[Required work]: Identify the lines holding "Write" and copy them.

Records with scene code
- - - - - - -
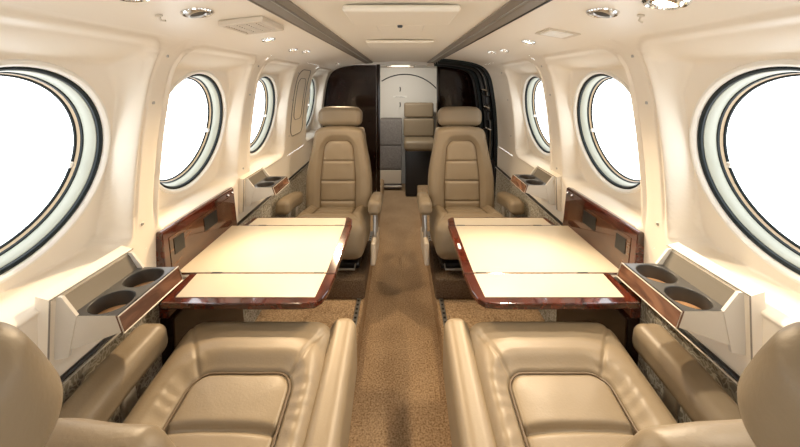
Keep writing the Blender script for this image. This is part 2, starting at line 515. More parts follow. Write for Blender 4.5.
def make_seat(name, label, cx, cy, rz, inb, tilt, recline, arm_down, seed, group):
    ZB0 = ZP+ZC
    PCX[0] = inb*0.020 if arm_down else 0.0
    dz = 0.0 if arm_down else -0.062
    AZ = 0.0 if arm_down else 0.002
    root = thing(name, label, 'seat', (cx, cy, ZB0), rz, group)
    fl = ZB0
    T = Matrix.Translation((0, -0.05, 0.30+dz)) @ Matrix.Rotation(math.radians(tilt), 4, 'X') @ Matrix.Translation((0, 0.05, -0.30))
    Zc = 0.474-fl+0.002           # cushion top height over the platform
    TC = T @ Matrix.Translation((0, 0.01, 0.46-0.11-CUSH_T/2+0.005))
    cu = apply(make_cushion(seed), TC).build('seat_cushion', 'leather', root, ang=180)
    def zo(x, y):
        return TC @ Vector((x, y, CUSH_T/2+cush_dz(x, y, seed)+0.0055))
    MB().tube(panel_outline(zo), 0.0021, 6).build('piping', 'seam', cu)
    # backrest
    TB = T @ Matrix.Translation((0, -0.138 if arm_down else -0.128, 0.25 if arm_down else 0.288)) @ Matrix.Rotation(math.radians(recline), 4, 'X') @ Matrix.Translation((0, -BT/2, BH/2))
    bk = apply(make_back(seed), TB).build('backrest', 'leather', root, ang=180)
    r = 0.05; pts = []
    for z in lin(-0.24, 0.170-r, 16): pts.append((-0.095, z))
    for a in lin(PI, PI/2, 10)[1:]: pts.append((-(0.095-r)+r*math.cos(a), 0.170-r+r*math.sin(a)))
    for a in lin(PI/2, 0, 10): pts.append(((0.095-r)+r*math.cos(a), 0.170-r+r*math.sin(a)))
    for z in lin(0.170-r, -0.24, 16)[1:]: pts.append((0.095, z))
    MB().tube([TB @ Vector((x*back_hw(z), BT/2+back_dy(x, z, seed)+0.0035, z)) for x, z in pts], 0.0018, 6).build('piping', 'seam', bk)
    # hard shell behind the backrest
    sh = MB().rbox((0, -0.045, 0.01), (0.335, 0.04, BH-0.04), 0.018, (8, 1, 8), lambda p: Vector((p.x*back_hw(p.z), p.y, p.z)), seg=4)
    apply(sh, TB).build('back_shell', 'plastic', root)
    # headrest
    TH = TB @ Matrix.Translation((0, 0.004, BH/2+(0.108 if arm_down else 0.053)))
    def hd(p):
        p = p.copy(); t = p.z/0.056
        p.x *= 1-0.05*max(t, 0)**2-0.02*max(-t, 0)
        p.z -= 0.010*(abs(p.x)/0.12)**4*sstep(0, 0.05, p.z)
        p.y += 0.006*math.cos(p.x/0.125*PI/2)*math.cos(t*PI/2)*(1 if p.y > 0 else 0)
        return p
    hr = MB().rbox((0, 0, 0), (0.244, 0.092, 0.108), 0.032, (24, 4, 8), hd, seg=7)
    h = apply(hr, TH).build('headrest', 'leather', root, ang=180)
    for x in (-0.05, 0.05): MB().tube([TH @ Vector((x, 0, -0.13)), TH @ Vector((x, 0, -0.03))], 0.006, 8).build('headrest_post', 'steel', h)
    # arms
    def armpad(x, z0, L, hgt, w, yc, nm):
        def ad(p):
            p = p.copy()
            if arm_down and nm == 'aisle':
                t_ = max(0, -p.y+L/2)/L; p.x *= 1+0.15*t_; p.z += 0.012*t_
            else: p.z -= 0.010*sstep(L*0.1, L/2, p.y)
            return p
        m = MB().rbox((x, yc, z0+AZ), (w, L, hgt), 0.024, (6, 20, 6), ad, seg=6)
        return apply(m, T)
    xi = inb*0.213
    if arm_down:
        a = armpad(inb*0.192, 0.268, 0.40, 0.155, 0.060, 0.02, 'aisle').build('armrest', 'leather', root, ang=180)
    else:
        a = armpad(xi, 0.40, 0.25, 0.068, 0.064, -0.015, 'aisle').build('armrest', 'leather', root, ang=180)
        ps = MB().rbox((xi, 0.05, 0.30), (0.018, 0.030, 0.16), 0.006, 1); apply(ps, T).build('arm_post', 'steel', a)
        ps = MB().rbox((xi, -0.05, 0.30), (0.018, 0.030, 0.16), 0.006, 1); apply(ps, T).build('arm_post', 'steel', a)
        sp = MB().rbox((xi, 0.0, 0.205), (0.022, 0.30, 0.10), 0.010, 2); apply(sp, T).build('side_shell', 'plastic', root)
    xo = -inb*0.222
    a = armpad(xo, 0.367 if arm_down else 0.40, 0.32 if arm_down else 0.25, 0.068, 0.072, 0.0 if arm_down else -0.02, 'wall').build('armrest', 'leather', root, ang=180)
    for yy in (0.05, -0.06):
        ps = MB().rbox((xo+inb*0.020, yy, 0.27), (0.010, 0.032, 0.22), 0.004, 1); apply(ps, T).build('arm_post', 'strut', a)
    sp = MB().rbox((xo+inb*0.03, 0.0, 0.18), (0.016, 0.30, 0.08), 0.007, 2); apply(sp, T).build('side_shell', 'black', root)
    # base
    MB().rbox((0, -0.02, 0.147+dz*0.6), (0.30, 0.30, 0.03), 0.012, 2).build('seat_pan', 'black', root)
    MB().rbox((0, 0.02, 0.045), (0.36, 0.36, 0.090), 0.010, 2).build('pedestal', 'pedcarpet', root)
    hn = MB().tube([(-0.06*0+inb*0.04, 0.10, 0.118), (inb*0.04, 0.165, 0.114), (inb*0.13, 0.165, 0.114), (inb*0.13, 0.10, 0.118)], 0.005, 8)
    hn.build('release_handle', 'steel', root)
    return root
G = 'tan leather club seats'
make_seat('passenger_seat', 'tan leather seat in the near left, seen from above with its aisle armrest lowered', -0.326, 0.605, 0, 1, 9, 17, True, 1.3, G)
make_seat('passenger_seat', 'tan leather seat in the near right, seen from above with its aisle armrest lowered', 0.326, 0.605, 0, -1, 9, 17, True, 5.7, G)
make_seat('passenger_seat', 'tan leather seat facing the camera behind the left table', -0.334, 1.66, PI, -1, 10, -4, False, 9.1, G)
make_seat('passenger_seat', 'tan leather seat facing the camera behind the right table', 0.334, 1.66, PI, 1, 10, -4, False, 12.4, G)

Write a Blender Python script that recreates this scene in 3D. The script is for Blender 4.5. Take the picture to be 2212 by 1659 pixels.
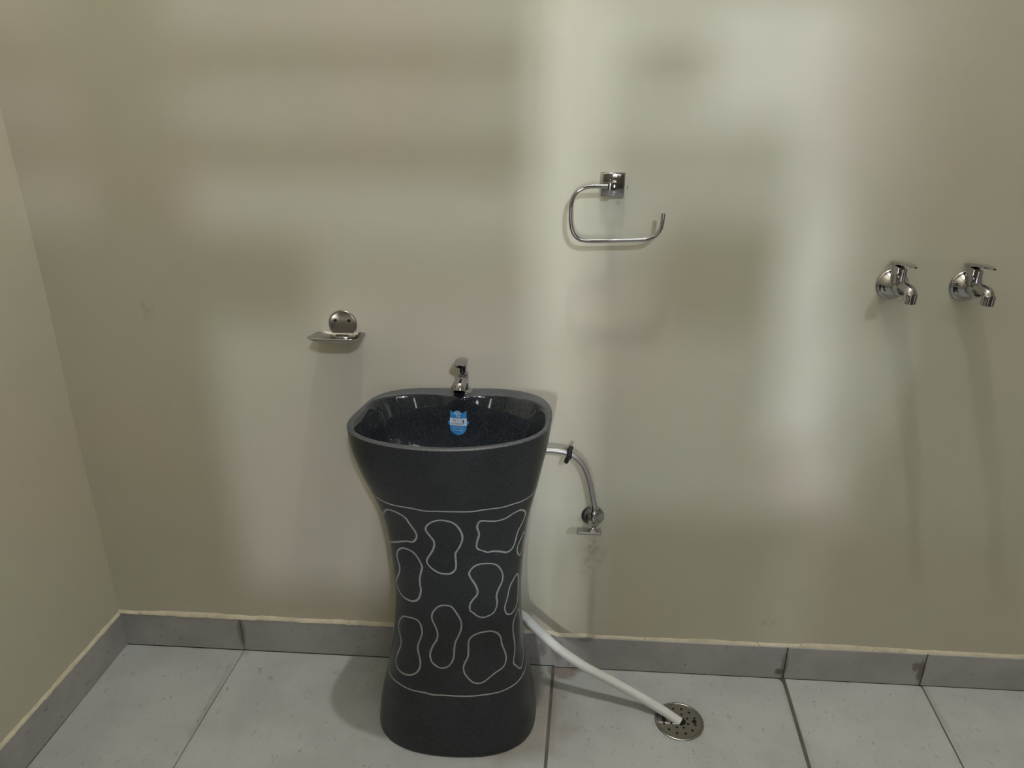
import bpy, bmesh, math, random
from mathutils import Vector, Matrix
from mathutils.geometry import tessellate_polygon

for o in list(bpy.data.objects):
    bpy.data.objects.remove(o, do_unlink=True)
sc = bpy.context.scene
COL = sc.collection
PI = math.pi
rnd = random.Random(7)

# ------------------------------------------------------------------ camera
cam_d = bpy.data.cameras.new('camera')
cam_d.sensor_fit = 'HORIZONTAL'
cam_d.sensor_width = 36.0
cam_d.lens = 36.0 * 1661.0 / 2212.0
cam_d.clip_start = 0.02
cam = bpy.data.objects.new('camera', cam_d)
COL.objects.link(cam)
cam.matrix_world = Matrix(((0.9980042, -0.0310267, 0.0549992, 0.0),
                           (0.0627299, 0.3871554, -0.9198781, 0.0),
                           (0.0072476, 0.9214923, 0.3883290, 1.46),
                           (0, 0, 0, 1)))
sc.camera = cam

# ------------------------------------------------------------------ world, lights, exposure
sc.view_settings.view_transform = 'Standard'
sc.view_settings.look = 'None'
sc.view_settings.gamma = 1.0
sc.view_settings.use_curve_mapping = False
sc.view_settings.exposure = 0.0

world = bpy.data.worlds.new('sky')
sc.world = world
world.use_nodes = True
wb = world.node_tree.nodes['Background']
wb.inputs[0].default_value = (0.95, 1.0, 1.02, 1)
wb.inputs[1].default_value = 5.0

SUN_DX, SUN_DZ = -0.31, -0.65          # sun drift per metre travelled towards the back wall
def add_light(name, kind, energy, loc, rot=None, color=(1, 1, 1)):
    d = bpy.data.lights.new(name, kind)
    d.energy = energy
    d.color = color
    o = bpy.data.objects.new(name, d)
    o.location = loc
    if rot is not None:
        o.rotation_euler = rot
    COL.objects.link(o)
    return o
sun = add_light('sun', 'SUN', 1.50, (1.5, -4, 5), None, (1.0, 1.07, 1.30))
sun.rotation_euler = Vector((SUN_DX, 1.0, SUN_DZ)).to_track_quat('-Z', 'Y').to_euler()
sun.data.angle = math.radians(1.8)
bulb = add_light('ceiling_bulb', 'POINT', 84.0, (0.0, 1.14, 3.5), None, (1.0, 1.0, 0.94))
bulb.data.shadow_soft_size = 0.035
doorlight = add_light('doorway_daylight', 'AREA', 88.0, (-0.45, -5.0, 1.3), (PI / 2, 0, 0), (0.96, 0.98, 1.0))
doorlight.data.shape = 'RECTANGLE'
doorlight.data.size = 0.10
doorlight.data.size_y = 0.7

sidelight = add_light('side_fill', 'AREA', 1.5, (2.56, 0.1, 1.1), (PI / 2, 0, PI / 2), (0.97, 1.0, 1.0))  # added fill light from the right; the wall there has no doorway
sidelight.data.shape = 'RECTANGLE'
sidelight.data.size = 0.8
sidelight.data.size_y = 2.0

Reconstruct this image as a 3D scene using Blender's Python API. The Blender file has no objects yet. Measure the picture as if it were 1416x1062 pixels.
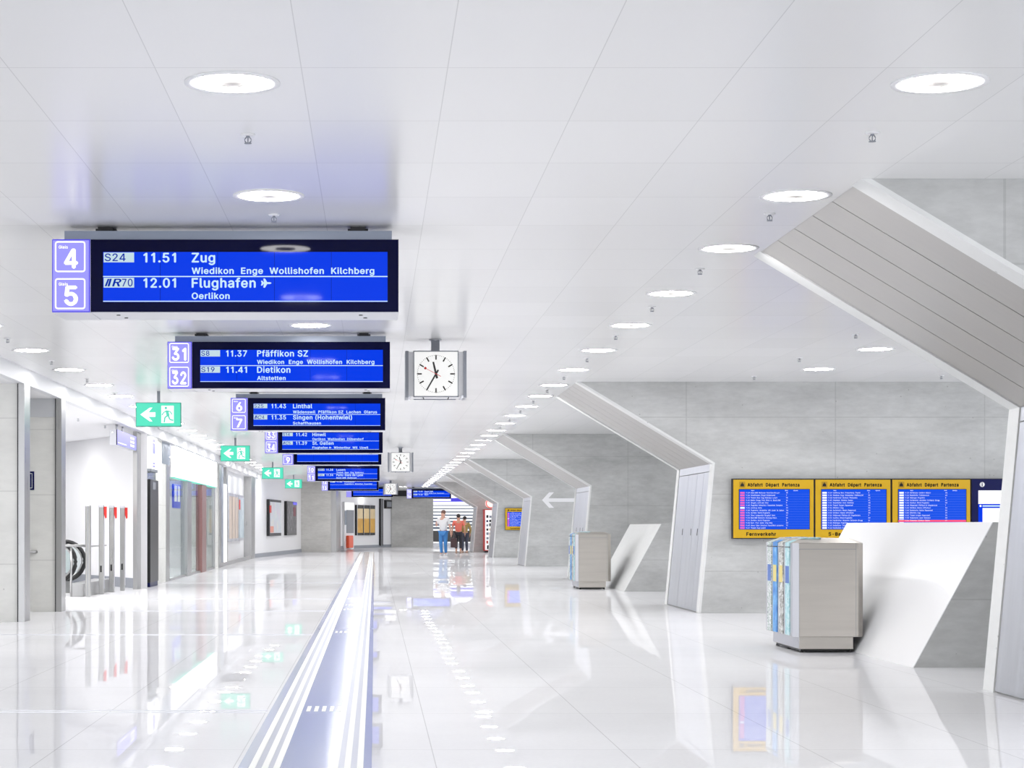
- - - - - - -
[Answer below]:
Keep writing the Blender script for this image. This is part 2, starting at line 515. More parts follow. Write for Blender 4.5.
Write a Blender Python script that recreates this scene in 3D. The script is for Blender 4.5. Take the picture to be 2212 by 1659 pixels.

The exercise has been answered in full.